McVeigh was two blocks away when the bomb exploded and was lifted off the

ground by the force of the blast. As he fled, he thought of the song ``Dirty

for Dirty'' by Bad Company. ``What the U.S. government did at Waco and Ruby

Ridge was dirty. And I gave dirty back to them at Oklahoma City,'' he said.

In 1992 at Ruby Ridge, Idaho, the wife and son of white separatist Randy

Weaver were killed during a standoff with federal agents.

McVeigh told the authors he knew he would get caught and even anticipated

execution as a form of ``state-assisted suicide.'' Yet he worried initially

about snipers as he was being charged.

``He was ready to die but not at that moment - he wanted to make sure that

his full message got out first,'' Herbeck said.

The authors also talk of McVeigh's regrets over not having a family, saying

he has thought about smuggling sperm out of prison. Overall, he has found

prison bearable. ``I lay in bed all day and watch cable television. ... I

don't pay the electrical bill or the cable bill,'' he said.

McVeigh dismisses those who believe foreign terrorists or domestic militias

helped him with the bombing. ``The truth is, I blew up the Murrah building,''

he said, ``and isn't it kind of scary that one man could reap this kind of

hell?''

In Oklahoma City, bombing memorial foundation chairman Bob Johnson said the

organization would not accept proceeds from the book because it appears to

contradict the center's goals.

``Any time you give McVeigh or (Terry) Nichols an opportunity to talk about

what led them to do what they did, you are furthering their cause, in my

mind, to become a national martyr,'' Johnson said.

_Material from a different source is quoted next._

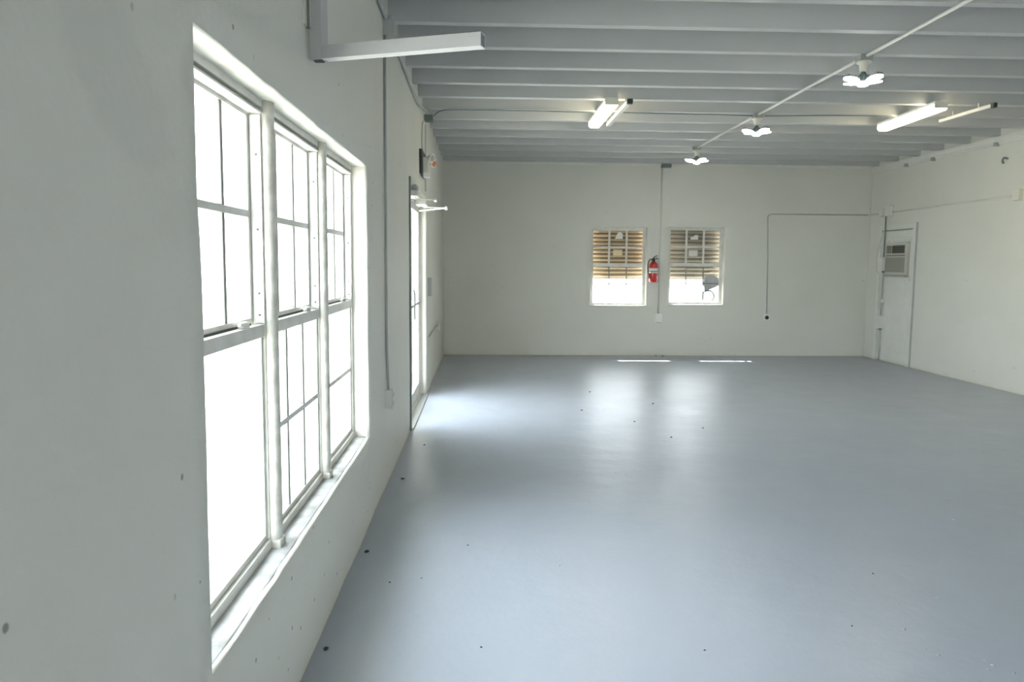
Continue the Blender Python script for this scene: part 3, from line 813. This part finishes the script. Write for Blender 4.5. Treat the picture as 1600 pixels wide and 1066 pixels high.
# ------------------------------------------------------------------ right wall: conduit, old door with air conditioner
tag(obj('conduit', T([(R - 0.012, 12.62, 2.425), (R - 0.012, 11.0, 2.43), (R - 0.012, 9.62, 2.44)], 0.011), M_pipe_w), 'pale conduit running along the right wall to a small box', 'conduit')
outlet('junction_box', 'pale rounded box at the near end of the right wall conduit', 'junction box', (R, 9.55, 2.445), (-1, 0), 0.12, 0.14, 0.06, M_cream_pl, face=False)
outlet('junction_box', 'cream box beside the back corner on the right wall conduit', 'junction box', (R, 12.84, 2.43), (-1, 0), 0.14, 0.12, 0.06, M_cream_pl, face=False)
outlet('junction_box', 'grey round-edged box above the old door on the right wall', 'junction box', (R, 12.62, 2.45), (-1, 0), 0.15, 0.17, 0.07, M_trim, face=False)
tag(obj('conduit', T([(R - 0.012, 12.90, 2.425), (R - 0.012, D - 0.03, 2.425)], 0.009), M_pipe), 'short conduit stub from the cream box into the back corner', 'conduit')
bm = bmesh.new(); tube(bm, curve_pts([(R, 9.83, 2.92), (R - 0.05, 9.83, 2.925), (R - 0.055, 9.845, 2.89), (R - 0.03, 9.86, 2.865)], 4), 0.012, 8)
tag(obj('wall_hook', bm, M_darkgreen), 'small dark hook high on the right wall', 'hook')

XR = R
d2 = struct('door_2', loc=(XR, 12.34, 0))
obj('casing', B((XR - 0.028, XR + 0.002, 11.80, 11.885, 0, 2.225), (XR - 0.028, XR + 0.002, 12.835, 12.92, 0, 2.225), (XR - 0.028, XR + 0.002, 11.885, 12.835, 2.14, 2.225)), M_trim, d2, bevel=0.003)
leaf = obj('door_panel', B((XR - 0.012, XR + 0.002, 11.892, 12.828, 0.012, 2.13)), M_trim, d2, bevel=0.002)
obj('opening_trim', B((XR - 0.034, XR - 0.010, 11.91, 12.62, 1.97, 2.01), (XR - 0.034, XR - 0.010, 11.91, 12.62, 1.33, 1.37),
                      (XR - 0.024, XR - 0.010, 11.91, 11.94, 1.37, 1.97), (XR - 0.024, XR - 0.010, 12.59, 12.62, 1.37, 1.97)), M_trim, leaf, bevel=0.002)
obj('edge_gap_shade', B((XR - 0.029, XR - 0.0, 11.792, 11.800, 0.0, 2.225)), M_pipe, d2)  # grey strip drawn for the shaded gap at the casing edge
obj('head_gap_shade', B((XR - 0.018, XR - 0.0, 11.886, 12.834, 2.122, 2.144)), M_darkgreen, d2)  # dark strip drawn for the shaded gap over the door panel
for y in (11.845, 12.875):
    obj('plinth', B((XR - 0.04, XR, y - 0.05, y + 0.05, 0.0, 0.075)), M_trim, d2, bevel=0.006)
# air conditioner
t = thing('air_conditioner', 'window air conditioner mounted in the old door on the right wall', 'air conditioner', (XR, 12.26, 1.42))
y0, y1, z0, z1 = 11.955, 12.575, 1.42, 1.93
xf = XR - 0.075
obj('body', B((xf, XR - 0.004, y0, y1, z0, z1)), M_ac, t, bevel=0.012)
gr = obj('outlet_grille', B((xf - 0.004, xf + 0.004, y0 + 0.05, y0 + 0.42, z1 - 0.17, z1 - 0.045)), M_dark, t)
for k in range(4):
    zc = z1 - 0.065 - k * 0.03
    obj('louvre', B((xf - 0.012, xf - 0.003, y0 + 0.05, y0 + 0.42, zc - 0.003, zc + 0.003)), M_acgrille, gr)
obj('control_panel', B((xf - 0.005, xf + 0.002, y0 + 0.45, y1 - 0.03, z1 - 0.17, z1 - 0.045)), M_acgrille, t, bevel=0.002)
obj('divider_strip', B((xf - 0.006, xf + 0.002, y0 + 0.03, y1 - 0.02, z1 - 0.215, z1 - 0.195)), M_acgrille, t)
bm = bmesh.new()
for k in range(12):
    zc = z0 + 0.045 + k * 0.0195
    box(bm, xf - 0.007, xf + 0.001, y0 + 0.03, y1 - 0.015, zc, zc + 0.012)
obj('intake_grille', bm, M_acgrille, t)
obj('support_rail', B((xf - 0.01, XR - 0.01, y0 - 0.01, y1 + 0.0, z0 - 0.03, z0 - 0.006)), M_grey_metal, t)
# vertical pipe and boxes at the hinge side of that door
xs = XR - 0.045
tag(obj('conduit', T([(xs, 12.69, 2.37), (xs, 12.69, 1.70)], 0.011), M_darkgreen), 'dark vertical pipe above the switch box beside the old door', 'conduit')
tag(obj('conduit', T([(xs, 12.69, 1.47), (xs, 12.69, 0.75)], 0.012), M_pipe), 'thin vertical pipe between the two boxes beside the old door', 'conduit')
tag(obj('conduit', T([(xs, 12.69, 0.52), (xs, 12.69, 0.0)], 0.012), M_pipe), 'thin vertical pipe from the lower box to the floor', 'conduit')
def stand_box(name, label, cat, z0, z1, w, m):
    t = thing(name, label, cat, (XR - 0.02, 12.69, z0))
    obj('box', B((XR - 0.10, XR - 0.010, 12.69 - w / 2, 12.69 + w / 2, z0, z1)), m, t, bevel=0.006)
    obj('cover', B((XR - 0.106, XR - 0.099, 12.69 - w / 2 - 0.004, 12.69 + w / 2 + 0.004, z0 - 0.004, z1 + 0.004)), m, t, bevel=0.002)
    obj('hub', T([(xs, 12.69, z0 - 0.03), (xs, 12.69, z0 + 0.002)], 0.024, 12), M_darkgreen, t)
    return t
stand_box('switch_box', 'cream switch box beside the air conditioner', 'switch box', 1.48, 1.69, 0.12, M_trim)
stand_box('switch_box', 'pale green switch box low beside the old door', 'switch box', 0.54, 0.74, 0.14, M_trim)
tag(obj('cable_clip', B((XR - 0.07, XR - 0.008, 12.655, 12.725, 0.96, 1.02)), M_cream_pl), 'small cream clip on the pipe midway between the switch boxes', 'clip')
tag(obj('cable', T(curve_pts([(XR - 0.03, 12.76, 2.13), (XR - 0.035, 12.85, 1.95), (XR - 0.035, 12.945, 1.72), (XR - 0.03, 12.95, 1.57), (XR - 0.035, 12.88, 1.45), (XR - 0.035, 12.76, 1.42)], 6), 0.008, 8), M_pipe_w),
    'grey cable hanging in a loop at the hinge side of the old door', 'cable')

# ------------------------------------------------------------------ ceiling services
LX = 3.03
LY = (6.348, 8.81, 11.272)
zc = H - 0.014
for a_, b_, lab in ((2.2, LY[0] - 0.052, 'white ceiling conduit running from overhead to the nearest bright lamp'),
                    (LY[0] + 0.052, LY[1] - 0.052, 'white ceiling conduit between the nearest and middle bright lamps'),
                    (LY[1] + 0.052, LY[2] - 0.052, 'white ceiling conduit between the middle and farthest bright lamps')):
    tag(obj('conduit', T([(LX, a_, zc), (LX, b_, zc)], 0.013, 12), M_pipe_w), lab, 'conduit')
def cluster(y, label):
    t = thing('led_cluster_lamp', label, 'ceiling lamp', (LX, y, H), 'clustered white ceiling lamps on the conduit')
    obj('junction_box', B((LX - 0.05, LX + 0.05, y - 0.05, y + 0.05, H - 0.05, H - 0.0)), M_grey_metal, t, bevel=0.005)
    bm = bmesh.new(); lathe(bm, (LX, y, H - 0.049), (0, 0, -1), [(0, 0.058), (0.014, 0.056), (0.022, 0.036), (0.065, 0.032), (0.080, 0.026)], 20)
    obj('lampholder', bm, M_cream_pl, t)
    bm = bmesh.new(); lathe(bm, (LX, y, H - 0.127), (0, 0, -1), [(0, 0.016), (0.012, 0.016), (0.022, 0.030), (0.075, 0.046), (0.085, 0.046)], 20)
    for k in range(10):
        a = 2 * PI * k / 10; M4 = Matrix.Translation((LX, y, 0)) @ Matrix.Rotation(a, 4, 'Z')
        box(bm, 0.040, 0.056, -0.002, 0.002, H - 0.212, H - 0.165, M4)
    obj('heat_sink', bm, M_darkgreen, t)
    zl = H - 0.204
    bm = bmesh.new(); lathe(bm, (LX, y, zl - 0.012), (0, 0, -1), [(0, 0.042), (0.016, 0.042), (0.022, 0.036)], 22)
    obj('centre_lens', bm, M_led, t)
    for k in range(4):
        a = k * PI / 2 + 0.35
        M4 = Matrix.Translation((LX, y, zl)) @ Matrix.Rotation(a, 4, 'Z') @ Matrix.Translation((0.056, 0, 0)) @ Matrix.Rotation(math.radians(-9), 4, 'Y')
        out = [(0.0, -0.020), (0.02, -0.034), (0.07, -0.048), (0.105, -0.042), (0.122, -0.022), (0.126, 0.0), (0.122, 0.022), (0.105, 0.042), (0.07, 0.048), (0.02, 0.034), (0.0, 0.020)]
        def petal(z0, z1, sc_):
            bm = bmesh.new()
            lo = [bm.verts.new(M4 @ Vector((0.06 + (x - 0.06) * sc_, yy * sc_, z0))) for x, yy in out]; hi = [bm.verts.new(M4 @ Vector((0.06 + (x - 0.06) * sc_, yy * sc_, z1))) for x, yy in out]
            bm.faces.new(lo); bm.faces.new(list(reversed(hi)))
            for q in range(len(out)): bm.faces.new((lo[q], lo[(q + 1) % len(out)], hi[(q + 1) % len(out)], hi[q]))
            return bm
        pn = obj('light_panel', petal(-0.002, 0.010, 1.04), M_grey_metal, t)
        obj('lens', petal(-0.010, -0.002, 1.0), M_led, pn)
        bm = bmesh.new()
        for q in range(5):
            xx = 0.015 + q * 0.024; box(bm, xx, xx + 0.004, -0.03, 0.03, 0.009, 0.022, M4)
        obj('cooling_fins', bm, M_darkgreen, pn)
    return t
cluster(LY[0], 'nearest of the three bright petal lamps hanging from the ceiling conduit')
cluster(LY[1], 'middle one of the three bright petal lamps on the ceiling conduit')
cluster(LY[2], 'farthest bright petal lamp, hanging near the back wall')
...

Johnson said the foundation was offered an advance copy of the book but never

got one because he refused to sign a confidentiality agreement. Johnson said

he saw the back cover, which he said includes a photograph of the memorial

and a mention that proceeds from the book will go to the center.

The memorial's museum opened Feb. 19 with a dedication by President Bush.